Dinner encourages dialogue between pro-life and pro-choice stances

Although junior Natasha Reifenberg has advocated for reproductive rights in Latin America and senior Aly Cox is the president of the Notre Dame Right to Life club, the two found common ground in their views towards a criminal ban on abortion in El Salvador and coauthored an editorial expressing their opinion on the issue. Inspired by the common ground they found during this encounter, the two are planning a BeyoND the Abortion Debate dialogue dinner — cosponsored by BridgeND, Show Some Skin, We Stand For and the Notre Dame Right to Life club — to bring together pro-life and pro-choice students to discuss abortion and find areas of common ground.

“[Cox] and I both feel really really strongly about the importance of dialogue,” Reifenberg said. “I think she’s someone who really understands that, because the pro-life position is the majority position at Notre Dame.”

Cox said she felt it was her club’s duty to create a space for discussion between pro-life and pro-choice students who said they felt they did not have a platform from which they could discuss their views.

“ … The long term goal for this project is that [Reifenberg] and I want to spread it to other college campuses and see if we can get other campuses to take up this event, whether they have a pro-life or a pro-choice majority,” Cox said. “We want to show people that whoever the majority is, [they] have the responsibility to create a positive space for this dialogue and learn how to work with minority voices on their campus.”

Cox said she wanted the discussion to encourage members of the pro-life and pro-choice communities to work together — despite their differences — to serve the marginalized, especially women.

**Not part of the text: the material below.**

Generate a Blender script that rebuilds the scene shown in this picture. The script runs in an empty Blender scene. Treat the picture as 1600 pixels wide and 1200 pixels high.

“How can we make sure they are our priority and that they don’t suffer due to our inability to work together? Because that would be a very selfish decision for either side to make, that we could not work with the other side, because of our differences and then the people who suffer from that decision are poor and vulnerable women, especially those facing unplanned pregnancies,” she said.

Reifenberg said she and Cox chose moderators for the discussions who would create space for compassionate discussion, rather than inflammatory debate.

“ … We chose moderators who can model this idea of friendship and who understand that the whole point of this isn’t [to be] the best at arguing and to be like shutting people down … but the people who can best promote discourse around a really difficult topic,” Reifenberg said.

Each table will have one pro-life and one pro-choice moderator, Cox said. The moderators will meet before the dinner to find common ground in their views.

“They’re supposed to meet ahead of time to get to know each other, start to become friends, learn more about each other and learn where they have common ground so that they can be leaders at their table for discussion,” Cox said. “They’re also going to be charged with the task of making sure the conversation stays productive, doesn’t turn into a debate, and condescending commentary and tones of voice are not allowed.”

Promoting future conversations beyond the discussion is “really key to the event being productive,” Cox said.

“I think that those kinds of real action can be a result of these conversations start[ed] at the tables at the event on April 4, and I think it would just be a greater cause for change.”